- **WRITTEN TASK**: Return the material exactly, first line through the line containing "PI = math.pi", and nothing more. Pictures stay out.

- **PROVIDED DATA**:
====================

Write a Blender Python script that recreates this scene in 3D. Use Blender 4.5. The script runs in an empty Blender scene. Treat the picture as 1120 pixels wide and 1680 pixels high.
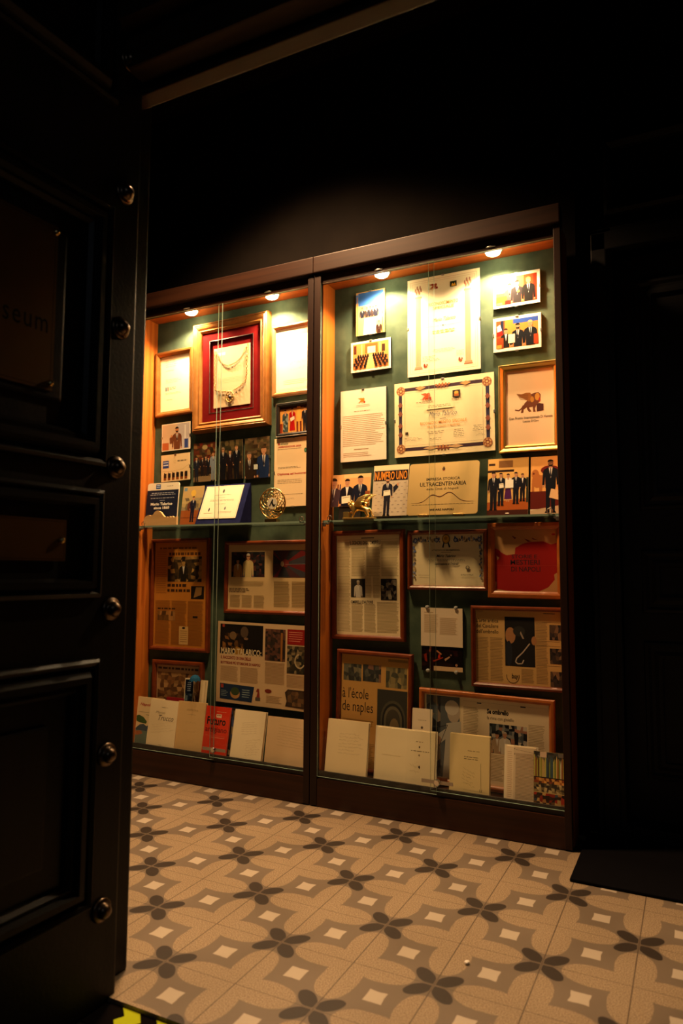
import bpy, bmesh, math, random
from mathutils import Vector, Matrix
random.seed(7)
scene = bpy.context.scene
COL = scene.collection
PI = math.pi

# ------------------------------------------------------------------ camera, world, lights, exposure
cam_d = bpy.data.cameras.new('camera')
cam = bpy.data.objects.new('camera', cam_d)
COL.objects.link(cam)
R3 = Matrix(((0.8939191, 0.0318243, 0.4470971), (0.4481891, -0.0766653, -0.8906453), (0.0059327, 0.9965489, -0.0827958)))
cam.matrix_world = Matrix.Translation((2.15519, -2.38291, 0.92911)) @ R3.to_4x4()
cam_d.sensor_fit = 'VERTICAL'
cam_d.sensor_height = 36.0
cam_d.lens = 1152.6 / 1680 * 36.0
cam_d.clip_start = 0.05
cam_d.dof.use_dof = True
cam_d.dof.focus_distance = 2.75
cam_d.dof.aperture_fstop = 2.8
scene.camera = cam

world = bpy.data.worlds.new('night')
scene.world = world
world.use_nodes = True
world.node_tree.nodes['Background'].inputs[0].default_value = (0.35, 0.45, 0.7, 1)
world.node_tree.nodes['Background'].inputs[1].default_value = 0.0012

def light(name, kind, loc, energy, color, **kw):
    d = bpy.data.lights.new(name, kind)
    d.energy = energy
    d.color = color
    target = kw.pop('target', None)
    for k, v in kw.items():
        setattr(d, k, v)
    o = bpy.data.objects.new(name, d)
    COL.objects.link(o)
    o.location = loc
    if target is not None:
        o.rotation_euler = (Vector(target) - Vector(loc)).to_track_quat('-Z', 'Y').to_euler()
    return o

# warm downlight of the passage (above the frame) and the faint cool light of the street behind the camera
light('passage_downlight', 'SPOT', (0.62, -0.40, 3.0), 370, (1.0, 0.58, 0.28), spot_size=math.radians(120),
      spot_blend=0.6, shadow_soft_size=0.10, target=(0.8, -0.30, 0))
light('street_light', 'AREA', (3.4, -4.6, 3.0), 2.2, (0.75, 0.85, 1.0), shape='RECTANGLE', size=0.8, size_y=0.5,
      target=(1.2, -0.6, 1.0))

scene.view_settings.view_transform = 'Standard'
scene.view_settings.look = 'None'
scene.view_settings.exposure = 0.0
scene.view_settings.gamma = 1.0
scene.view_settings.use_curve_mapping = False
scene.cycles.max_bounces = 8
scene.cycles.transparent_max_bounces = 16
scene.cycles.use_denoising = True
SPOT_W = 41.0
SPOT_COL = (1.0, 0.66, 0.37)

# ------------------------------------------------------------------ materials
def lin(c):
    return tuple((x / 12.92 if x <= 0.04045 else ((x + 0.055) / 1.055) ** 2.4) for x in c)

def rgb(h):
    return tuple(int(h[i:i + 2], 16) / 255 for i in (0, 2, 4))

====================

- **SOLUTION FOR THIS TASK**:
Write a Blender Python script that recreates this scene in 3D. Use Blender 4.5. The script runs in an empty Blender scene. Treat the picture as 1120 pixels wide and 1680 pixels high.
import bpy, bmesh, math, random
from mathutils import Vector, Matrix
random.seed(7)
scene = bpy.context.scene
COL = scene.collection
PI = math.pi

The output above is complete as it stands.